Hamburg close to top-flight redemption after 7 years in the wilderness
Fallen German giants Hamburg are on the cusp of a return to the Bundesliga, seven years after a first-ever relegation shook the club's foundations.
Under the leadership of 34-year-old Hamburg-born manager Merlin Polzin, originally appointed as a caretaker in November before getting the top job a month later, the club are closing in on a top-flight return.
Sitting first, four points clear of the relegation playoff spot, Hamburger Sport-Verein, known in Germany as HSV or simply Hamburg, need three points in two games to guarantee promotion.
They can seal the deal with a win at home over second-last Ulm on Saturday.
The bigger question though is whether HSV have made the necessary changes not just to stay in the top flight, but to return to the summit of the German game, where a club of their stature belongs.
Bad decisions, poor management
The proud club's relegation may have shocked some, but weighed down by bad decisions and poor management the team had been circling the drain for some time.
HSV finished in the bottom five four times until finally slipping down in 2018.
A six-time league champion and one of only three German teams to win the Champions League, the club have all the ingredients to be a consistent football powerhouse.
In Germany's second-biggest city and on one of the richest ports in Europe, HSV's average attendance of just under 56,000 this season is better than all but five top-flight clubs.
In another universe, Hamburg could be readily duking it out for German football supremacy with Bayern Munich, just like the early '80s, when the duo won five Bundesliga titles on the trot.
But from recruitment to junior development and commercial decisions, Hamburg have gotten in their own way too often to capitalise on their sizeable potential.
Champions League final-bound Hakan Calhanoglu, Spurs forward Son Heung-min and Germany centre-back Jonathan Tah are just some of the current stars the club let slip.
In 2008, HSV needed a coach and was considering an up-and-coming manager of second-division club Mainz named Jurgen Klopp.
Klopp, a smoker with holes in his jeans and a five o'clock shadow, let his players call him the casual moniker 'Kloppo'. HSV turned down the future Champions League winner for being too unserious, too informal.
The coach instead moved to Borussia Dortmund, where he won two league titles, a German Cup and made a Champions League final. He later told German tabloid Bild he was furious when he found out why HSV turned him down.

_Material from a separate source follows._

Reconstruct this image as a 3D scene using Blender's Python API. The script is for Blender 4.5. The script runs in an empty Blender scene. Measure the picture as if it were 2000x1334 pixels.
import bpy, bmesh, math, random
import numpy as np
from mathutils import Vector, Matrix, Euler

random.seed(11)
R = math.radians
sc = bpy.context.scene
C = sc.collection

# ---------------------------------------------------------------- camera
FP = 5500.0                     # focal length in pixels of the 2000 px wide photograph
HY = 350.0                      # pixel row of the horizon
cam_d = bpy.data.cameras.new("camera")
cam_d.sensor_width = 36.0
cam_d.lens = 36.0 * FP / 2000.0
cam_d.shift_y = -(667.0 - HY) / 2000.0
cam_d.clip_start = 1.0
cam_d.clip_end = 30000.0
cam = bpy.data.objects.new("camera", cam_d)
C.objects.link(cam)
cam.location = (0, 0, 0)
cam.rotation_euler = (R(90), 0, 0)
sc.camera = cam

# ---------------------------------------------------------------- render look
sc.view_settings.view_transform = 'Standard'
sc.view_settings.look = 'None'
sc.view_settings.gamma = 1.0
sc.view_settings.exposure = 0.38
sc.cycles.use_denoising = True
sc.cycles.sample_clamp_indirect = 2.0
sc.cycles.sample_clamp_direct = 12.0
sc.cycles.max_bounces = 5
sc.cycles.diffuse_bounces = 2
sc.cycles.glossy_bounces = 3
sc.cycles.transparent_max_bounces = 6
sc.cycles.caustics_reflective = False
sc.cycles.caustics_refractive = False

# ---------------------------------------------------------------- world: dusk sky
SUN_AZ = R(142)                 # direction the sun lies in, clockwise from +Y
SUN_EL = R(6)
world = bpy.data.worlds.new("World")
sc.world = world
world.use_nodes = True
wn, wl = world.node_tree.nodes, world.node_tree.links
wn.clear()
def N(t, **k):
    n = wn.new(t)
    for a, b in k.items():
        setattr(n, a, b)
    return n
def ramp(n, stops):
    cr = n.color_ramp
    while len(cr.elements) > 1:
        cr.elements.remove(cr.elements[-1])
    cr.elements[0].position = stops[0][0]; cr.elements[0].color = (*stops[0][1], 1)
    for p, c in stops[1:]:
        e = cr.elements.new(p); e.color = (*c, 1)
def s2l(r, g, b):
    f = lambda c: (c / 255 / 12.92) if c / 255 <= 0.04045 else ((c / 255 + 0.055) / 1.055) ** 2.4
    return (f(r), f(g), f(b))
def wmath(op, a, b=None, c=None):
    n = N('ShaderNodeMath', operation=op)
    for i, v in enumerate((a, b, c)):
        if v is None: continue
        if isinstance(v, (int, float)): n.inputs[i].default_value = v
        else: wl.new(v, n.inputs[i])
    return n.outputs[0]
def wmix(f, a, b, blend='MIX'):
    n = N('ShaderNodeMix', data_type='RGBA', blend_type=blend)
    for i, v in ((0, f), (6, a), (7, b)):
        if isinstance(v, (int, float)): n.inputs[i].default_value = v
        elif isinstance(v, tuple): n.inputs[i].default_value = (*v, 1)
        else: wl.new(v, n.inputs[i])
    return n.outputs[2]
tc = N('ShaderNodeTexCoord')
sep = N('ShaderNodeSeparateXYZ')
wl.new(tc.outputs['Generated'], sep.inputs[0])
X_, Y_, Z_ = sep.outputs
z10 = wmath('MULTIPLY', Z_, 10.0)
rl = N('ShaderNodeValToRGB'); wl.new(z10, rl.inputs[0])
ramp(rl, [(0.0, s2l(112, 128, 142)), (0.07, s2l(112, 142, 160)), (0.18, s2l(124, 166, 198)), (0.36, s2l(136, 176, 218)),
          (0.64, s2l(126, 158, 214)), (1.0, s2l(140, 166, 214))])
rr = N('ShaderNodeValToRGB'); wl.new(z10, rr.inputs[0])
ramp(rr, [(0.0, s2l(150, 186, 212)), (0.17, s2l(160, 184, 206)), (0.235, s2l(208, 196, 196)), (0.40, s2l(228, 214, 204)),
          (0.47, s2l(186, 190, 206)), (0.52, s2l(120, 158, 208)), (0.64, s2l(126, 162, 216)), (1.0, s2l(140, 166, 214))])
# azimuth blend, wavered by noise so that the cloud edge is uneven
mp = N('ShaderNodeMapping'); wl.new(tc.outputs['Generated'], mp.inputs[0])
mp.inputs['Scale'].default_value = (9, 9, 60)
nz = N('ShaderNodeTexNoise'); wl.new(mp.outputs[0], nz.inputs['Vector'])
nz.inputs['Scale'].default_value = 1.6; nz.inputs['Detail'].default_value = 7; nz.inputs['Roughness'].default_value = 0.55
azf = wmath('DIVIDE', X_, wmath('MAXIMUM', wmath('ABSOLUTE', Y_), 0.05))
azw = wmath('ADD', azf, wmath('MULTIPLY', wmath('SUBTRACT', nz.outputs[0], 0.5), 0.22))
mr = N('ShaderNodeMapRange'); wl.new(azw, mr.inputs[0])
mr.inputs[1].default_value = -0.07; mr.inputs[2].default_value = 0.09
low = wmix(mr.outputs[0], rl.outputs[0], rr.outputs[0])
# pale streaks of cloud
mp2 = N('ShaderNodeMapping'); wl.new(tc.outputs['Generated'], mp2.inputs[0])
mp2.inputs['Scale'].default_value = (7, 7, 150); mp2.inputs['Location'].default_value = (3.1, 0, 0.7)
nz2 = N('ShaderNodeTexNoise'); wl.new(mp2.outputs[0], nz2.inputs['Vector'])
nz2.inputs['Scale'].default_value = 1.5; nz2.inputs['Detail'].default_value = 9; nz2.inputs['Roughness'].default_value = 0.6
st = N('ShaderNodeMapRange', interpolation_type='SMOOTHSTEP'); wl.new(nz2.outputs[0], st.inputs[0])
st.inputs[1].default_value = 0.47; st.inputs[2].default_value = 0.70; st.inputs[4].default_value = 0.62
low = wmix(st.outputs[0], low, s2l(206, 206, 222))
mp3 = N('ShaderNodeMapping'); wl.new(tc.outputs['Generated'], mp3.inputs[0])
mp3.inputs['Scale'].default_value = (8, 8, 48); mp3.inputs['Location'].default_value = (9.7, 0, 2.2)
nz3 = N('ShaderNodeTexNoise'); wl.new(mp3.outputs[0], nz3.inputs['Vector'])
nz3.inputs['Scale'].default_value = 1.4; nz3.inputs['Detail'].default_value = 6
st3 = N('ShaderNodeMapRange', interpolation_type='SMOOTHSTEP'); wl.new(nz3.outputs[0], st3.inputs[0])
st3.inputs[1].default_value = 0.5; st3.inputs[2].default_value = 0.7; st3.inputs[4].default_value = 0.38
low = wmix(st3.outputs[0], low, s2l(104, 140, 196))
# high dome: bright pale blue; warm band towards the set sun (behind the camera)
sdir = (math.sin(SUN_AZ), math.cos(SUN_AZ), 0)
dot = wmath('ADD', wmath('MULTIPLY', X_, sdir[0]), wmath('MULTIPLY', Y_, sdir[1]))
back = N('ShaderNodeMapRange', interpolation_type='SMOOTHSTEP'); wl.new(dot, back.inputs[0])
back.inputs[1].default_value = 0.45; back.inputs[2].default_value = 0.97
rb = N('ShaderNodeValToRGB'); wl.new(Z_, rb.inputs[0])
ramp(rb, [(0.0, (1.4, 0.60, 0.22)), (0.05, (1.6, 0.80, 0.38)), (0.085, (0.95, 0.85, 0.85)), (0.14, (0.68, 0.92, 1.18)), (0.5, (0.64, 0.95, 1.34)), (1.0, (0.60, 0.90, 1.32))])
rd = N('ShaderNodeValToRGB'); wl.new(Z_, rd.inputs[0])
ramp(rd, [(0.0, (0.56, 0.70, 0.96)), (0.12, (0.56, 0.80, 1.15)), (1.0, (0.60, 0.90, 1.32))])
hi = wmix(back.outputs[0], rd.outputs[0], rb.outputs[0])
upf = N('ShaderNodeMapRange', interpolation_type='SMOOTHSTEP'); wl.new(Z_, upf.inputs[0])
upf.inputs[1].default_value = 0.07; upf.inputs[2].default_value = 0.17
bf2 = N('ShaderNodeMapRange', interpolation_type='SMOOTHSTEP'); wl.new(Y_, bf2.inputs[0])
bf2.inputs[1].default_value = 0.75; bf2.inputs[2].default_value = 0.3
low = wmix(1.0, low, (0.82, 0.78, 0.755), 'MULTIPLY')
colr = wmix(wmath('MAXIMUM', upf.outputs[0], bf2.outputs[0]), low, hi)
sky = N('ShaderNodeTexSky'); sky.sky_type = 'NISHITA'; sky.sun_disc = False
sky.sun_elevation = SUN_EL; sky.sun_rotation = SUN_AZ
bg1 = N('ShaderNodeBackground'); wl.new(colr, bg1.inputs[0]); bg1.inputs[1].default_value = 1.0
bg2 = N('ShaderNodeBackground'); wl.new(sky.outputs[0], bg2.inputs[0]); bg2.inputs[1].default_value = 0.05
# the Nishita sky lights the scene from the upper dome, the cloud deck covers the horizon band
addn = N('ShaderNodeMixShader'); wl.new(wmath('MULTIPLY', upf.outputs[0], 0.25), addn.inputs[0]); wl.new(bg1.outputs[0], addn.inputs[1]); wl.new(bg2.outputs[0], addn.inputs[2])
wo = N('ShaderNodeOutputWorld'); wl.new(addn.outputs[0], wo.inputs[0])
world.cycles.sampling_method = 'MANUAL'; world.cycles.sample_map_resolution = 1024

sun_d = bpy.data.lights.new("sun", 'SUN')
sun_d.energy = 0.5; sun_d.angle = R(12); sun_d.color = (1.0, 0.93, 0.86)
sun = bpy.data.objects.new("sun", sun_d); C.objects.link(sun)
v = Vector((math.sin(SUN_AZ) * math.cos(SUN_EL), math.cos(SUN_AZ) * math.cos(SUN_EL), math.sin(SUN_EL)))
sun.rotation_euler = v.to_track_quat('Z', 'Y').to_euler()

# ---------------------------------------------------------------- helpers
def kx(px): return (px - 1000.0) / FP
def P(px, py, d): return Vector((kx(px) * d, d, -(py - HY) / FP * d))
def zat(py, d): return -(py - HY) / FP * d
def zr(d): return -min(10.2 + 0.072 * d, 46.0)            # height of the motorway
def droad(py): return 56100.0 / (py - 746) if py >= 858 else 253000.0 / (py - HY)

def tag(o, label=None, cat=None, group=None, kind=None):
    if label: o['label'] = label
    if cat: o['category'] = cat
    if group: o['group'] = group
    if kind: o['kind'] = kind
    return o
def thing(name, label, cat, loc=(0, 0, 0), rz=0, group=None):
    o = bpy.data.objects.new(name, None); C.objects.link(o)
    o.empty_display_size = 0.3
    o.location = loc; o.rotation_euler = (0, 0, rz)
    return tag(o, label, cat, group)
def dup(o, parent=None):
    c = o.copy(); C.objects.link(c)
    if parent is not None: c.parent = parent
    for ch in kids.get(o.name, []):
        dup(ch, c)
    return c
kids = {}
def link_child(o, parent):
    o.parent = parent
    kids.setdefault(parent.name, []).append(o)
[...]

"When I started as a coach at Mainz, the players were my teammates. The next day, I was their coach: are they supposed to call me Mr Klopp now?," the future Liverpool manager recalled.
Relegation stops the clock
HSV were sent down in 2018, ending their stint as the last remaining founding member of the Bundesliga never to have tasted relegation.
Famously, the club had installed a giant clock at their Volksparkstadion home, counting the years, days, hours, minutes and seconds spent in the top flight.
A year later, the clock was taken down and quietly disassembled.
Since then, Hamburg have constantly flirted with promotion -- having never finished lower than fourth and twice losing the relegation playoff -- without taking the final step.
The closest Hamburg came was at the end of the 2022-23 season. After a 1-0 win at relegated Sandhausen, the stadium announcer told Hamburg fans their second-division purgatory was over.
HSV supporters stormed the pitch in celebration, only to learn that minnows Heidenheim had scored twice in stoppage time -- and would be headed up instead.
In 2024, city rivals St. Pauli -- the cult club from the Reeperbahn known for political activism rather than silverware -- won the second division and took a spot in the top flight, while HSV could only watch on.
Now, with the first division slipping into view, Hamburg are bullish. Speaking Thursday, Polzin said the club was "absolutely not afraid of anything and we have no doubts either.
"The city and all HSV fans are eager for this game. It's not about putting on a spectacle. It's about being ready, in our heads, our legs, but above all in our hearts.
"And the boys are. Our motto is clear: what do we need to do to win the game? And that's where our full focus is."